My Musings
My former best friend Roy is famous across this great globe of ours (the greatest planet in the universe!) for some pretty funny commercials he’s been in, like the one in which he is sitting at a table next to a woman and appears to be telling her how much he cares for her; she hesitates for a moment and then, flushed, responds in kind. At which point “Paul” turns to her to reveal that he’s wearing a headset and is actually on the phone with someone else.
When I first saw that commercial I laughed on the outside like the rest of the world did, even Kim Jong Un, who had not yet inherited the North Korean throne and was more willing to allow his funny bone to be tickled.
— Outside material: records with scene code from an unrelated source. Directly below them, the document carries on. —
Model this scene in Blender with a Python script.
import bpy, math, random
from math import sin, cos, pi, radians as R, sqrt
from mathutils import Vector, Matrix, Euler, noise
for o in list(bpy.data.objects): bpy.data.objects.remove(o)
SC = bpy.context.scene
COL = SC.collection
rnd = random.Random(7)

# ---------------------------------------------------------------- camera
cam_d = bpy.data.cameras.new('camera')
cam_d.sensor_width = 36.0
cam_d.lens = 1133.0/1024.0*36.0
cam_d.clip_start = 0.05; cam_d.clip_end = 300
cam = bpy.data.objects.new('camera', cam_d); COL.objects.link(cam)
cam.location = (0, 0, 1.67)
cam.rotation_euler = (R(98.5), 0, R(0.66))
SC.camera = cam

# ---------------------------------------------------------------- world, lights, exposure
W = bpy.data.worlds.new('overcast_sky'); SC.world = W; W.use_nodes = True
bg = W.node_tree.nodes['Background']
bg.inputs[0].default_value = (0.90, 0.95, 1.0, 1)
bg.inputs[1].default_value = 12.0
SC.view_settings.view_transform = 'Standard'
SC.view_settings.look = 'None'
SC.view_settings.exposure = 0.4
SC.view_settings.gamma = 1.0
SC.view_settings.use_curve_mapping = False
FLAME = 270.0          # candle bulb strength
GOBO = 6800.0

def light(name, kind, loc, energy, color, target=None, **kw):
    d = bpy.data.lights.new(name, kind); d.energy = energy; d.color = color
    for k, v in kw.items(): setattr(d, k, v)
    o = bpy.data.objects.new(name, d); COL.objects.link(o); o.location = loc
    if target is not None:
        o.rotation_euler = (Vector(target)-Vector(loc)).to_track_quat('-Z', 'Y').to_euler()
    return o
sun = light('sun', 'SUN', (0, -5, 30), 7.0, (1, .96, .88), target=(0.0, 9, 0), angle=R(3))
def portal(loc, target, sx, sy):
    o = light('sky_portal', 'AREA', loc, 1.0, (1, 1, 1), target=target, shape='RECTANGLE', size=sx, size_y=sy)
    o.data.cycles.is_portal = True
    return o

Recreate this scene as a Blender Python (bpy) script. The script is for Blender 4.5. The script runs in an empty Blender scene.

But deep inside, I was reminded of a dark period in my friendship to Roy:
It was back in the late 1980s, when the Big East ruled college basketball, and Roy and I were verbally sparring over whether marketeers (marketers with swords) would come to call the annual NCAA men’s basketball tournament “March Madness” or “The March of Champions.” I can’t remember who took which side, but suffice it to say that between us there were a couple of black eyes, a bloody nose, a split lip, and a ruptured testicle. This was the 1980s, when guys were rupturing testicles left and right.
One night during our crisis of friendship, Roy had a couple too many sloe gin fizzes and starting claiming that teams in the round preceding the final four were “The Great Eight,” and those in the previous round were “The Pristine Sixteen,” and those in the one before that were “The Ballyhooed Thirty Two.”
Of course, the NCAA adopted the names I came up with for two of those three rounds (Sweet Sixteen and Elite Eight), leaving Roy winning just the Ballyhooed round. Needless to say, our friendship has never been the same.